* Start Supplied data *
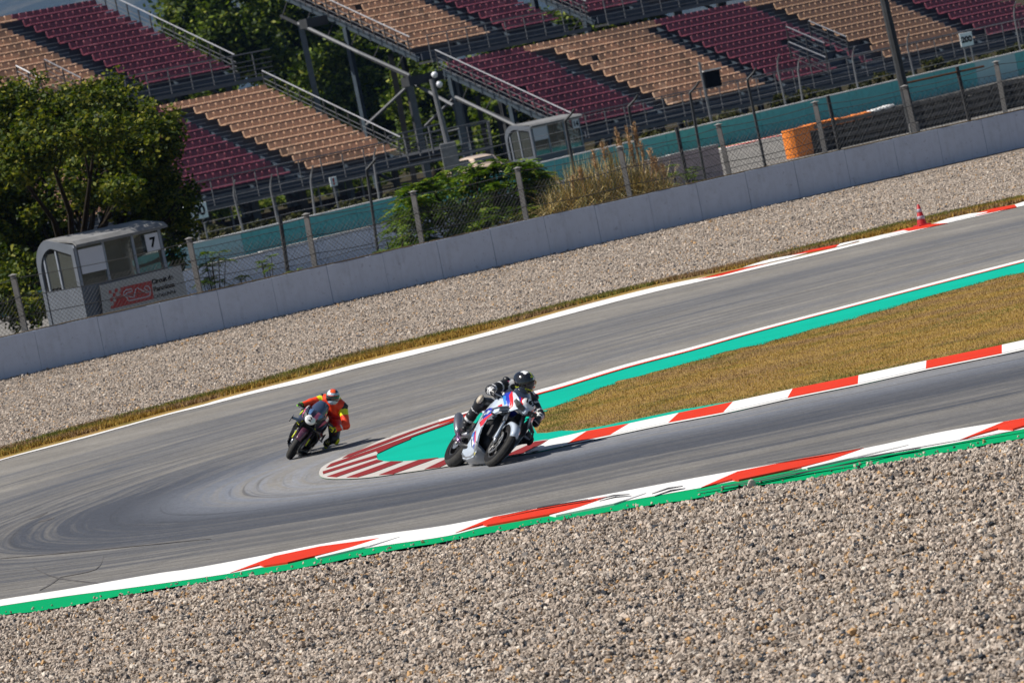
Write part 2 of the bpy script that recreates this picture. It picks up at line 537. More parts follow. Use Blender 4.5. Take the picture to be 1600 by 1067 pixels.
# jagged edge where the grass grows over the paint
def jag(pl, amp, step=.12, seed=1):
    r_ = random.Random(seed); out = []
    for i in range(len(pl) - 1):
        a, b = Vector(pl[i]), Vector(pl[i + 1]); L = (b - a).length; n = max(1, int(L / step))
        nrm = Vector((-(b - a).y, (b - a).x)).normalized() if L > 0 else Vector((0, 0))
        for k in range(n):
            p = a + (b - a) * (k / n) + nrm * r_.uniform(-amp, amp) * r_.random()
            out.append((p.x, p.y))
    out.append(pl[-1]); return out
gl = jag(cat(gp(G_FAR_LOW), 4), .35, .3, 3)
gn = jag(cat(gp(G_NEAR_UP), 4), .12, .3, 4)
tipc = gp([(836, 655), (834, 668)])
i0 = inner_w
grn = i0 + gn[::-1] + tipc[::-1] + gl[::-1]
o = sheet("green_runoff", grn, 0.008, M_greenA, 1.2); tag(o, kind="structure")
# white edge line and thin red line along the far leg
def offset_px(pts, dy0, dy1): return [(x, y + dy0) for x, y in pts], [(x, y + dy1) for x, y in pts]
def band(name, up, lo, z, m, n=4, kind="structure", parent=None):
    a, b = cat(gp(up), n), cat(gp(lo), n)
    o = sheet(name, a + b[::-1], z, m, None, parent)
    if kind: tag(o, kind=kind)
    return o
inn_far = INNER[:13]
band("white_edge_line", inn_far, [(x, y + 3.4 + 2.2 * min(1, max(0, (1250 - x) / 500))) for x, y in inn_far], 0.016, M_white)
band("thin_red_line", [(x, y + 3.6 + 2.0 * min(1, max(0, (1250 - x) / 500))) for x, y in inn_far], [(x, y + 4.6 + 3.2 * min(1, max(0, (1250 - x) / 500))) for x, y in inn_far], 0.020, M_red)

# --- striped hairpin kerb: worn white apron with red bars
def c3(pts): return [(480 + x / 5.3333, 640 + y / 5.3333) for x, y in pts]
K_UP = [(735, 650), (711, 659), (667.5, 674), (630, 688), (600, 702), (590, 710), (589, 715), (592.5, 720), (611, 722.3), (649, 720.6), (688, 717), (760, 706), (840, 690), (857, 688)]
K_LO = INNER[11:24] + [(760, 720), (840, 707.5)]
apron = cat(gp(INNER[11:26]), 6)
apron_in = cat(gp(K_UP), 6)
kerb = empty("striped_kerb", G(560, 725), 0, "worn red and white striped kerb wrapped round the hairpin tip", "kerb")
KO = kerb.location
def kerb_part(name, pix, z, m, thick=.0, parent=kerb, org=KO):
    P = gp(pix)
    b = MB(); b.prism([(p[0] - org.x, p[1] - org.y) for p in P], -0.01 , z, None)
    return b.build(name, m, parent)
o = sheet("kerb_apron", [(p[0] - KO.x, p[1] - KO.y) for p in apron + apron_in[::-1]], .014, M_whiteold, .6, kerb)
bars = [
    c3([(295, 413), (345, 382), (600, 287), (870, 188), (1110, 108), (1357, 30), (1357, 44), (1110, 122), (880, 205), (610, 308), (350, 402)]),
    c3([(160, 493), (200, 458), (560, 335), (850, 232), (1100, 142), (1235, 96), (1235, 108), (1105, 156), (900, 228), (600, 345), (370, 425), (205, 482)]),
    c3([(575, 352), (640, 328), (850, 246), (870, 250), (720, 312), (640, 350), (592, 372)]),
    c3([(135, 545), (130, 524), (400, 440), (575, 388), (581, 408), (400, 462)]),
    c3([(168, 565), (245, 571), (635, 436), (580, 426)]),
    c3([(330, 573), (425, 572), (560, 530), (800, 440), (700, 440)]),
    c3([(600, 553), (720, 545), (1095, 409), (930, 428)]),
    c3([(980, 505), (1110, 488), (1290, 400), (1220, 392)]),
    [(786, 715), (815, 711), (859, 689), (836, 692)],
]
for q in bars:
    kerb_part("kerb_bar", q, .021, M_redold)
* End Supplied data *
• _Set exercise_
Restate, line by line and word for word, everything from the top of the material through the line that contains "inn_far], 0.020, M_red)". Leave pictures out.

• _Solved problem_
Write part 2 of the bpy script that recreates this picture. It picks up at line 537. More parts follow. Use Blender 4.5. Take the picture to be 1600 by 1067 pixels.
# jagged edge where the grass grows over the paint
def jag(pl, amp, step=.12, seed=1):
    r_ = random.Random(seed); out = []
    for i in range(len(pl) - 1):
        a, b = Vector(pl[i]), Vector(pl[i + 1]); L = (b - a).length; n = max(1, int(L / step))
        nrm = Vector((-(b - a).y, (b - a).x)).normalized() if L > 0 else Vector((0, 0))
        for k in range(n):
            p = a + (b - a) * (k / n) + nrm * r_.uniform(-amp, amp) * r_.random()
            out.append((p.x, p.y))
    out.append(pl[-1]); return out
gl = jag(cat(gp(G_FAR_LOW), 4), .35, .3, 3)
gn = jag(cat(gp(G_NEAR_UP), 4), .12, .3, 4)
tipc = gp([(836, 655), (834, 668)])
i0 = inner_w
grn = i0 + gn[::-1] + tipc[::-1] + gl[::-1]
o = sheet("green_runoff", grn, 0.008, M_greenA, 1.2); tag(o, kind="structure")
# white edge line and thin red line along the far leg
def offset_px(pts, dy0, dy1): return [(x, y + dy0) for x, y in pts], [(x, y + dy1) for x, y in pts]
def band(name, up, lo, z, m, n=4, kind="structure", parent=None):
    a, b = cat(gp(up), n), cat(gp(lo), n)
    o = sheet(name, a + b[::-1], z, m, None, parent)
    if kind: tag(o, kind=kind)
    return o
inn_far = INNER[:13]
band("white_edge_line", inn_far, [(x, y + 3.4 + 2.2 * min(1, max(0, (1250 - x) / 500))) for x, y in inn_far], 0.016, M_white)
band("thin_red_line", [(x, y + 3.6 + 2.0 * min(1, max(0, (1250 - x) / 500))) for x, y in inn_far], [(x, y + 4.6 + 3.2 * min(1, max(0, (1250 - x) / 500))) for x, y in inn_far], 0.020, M_red)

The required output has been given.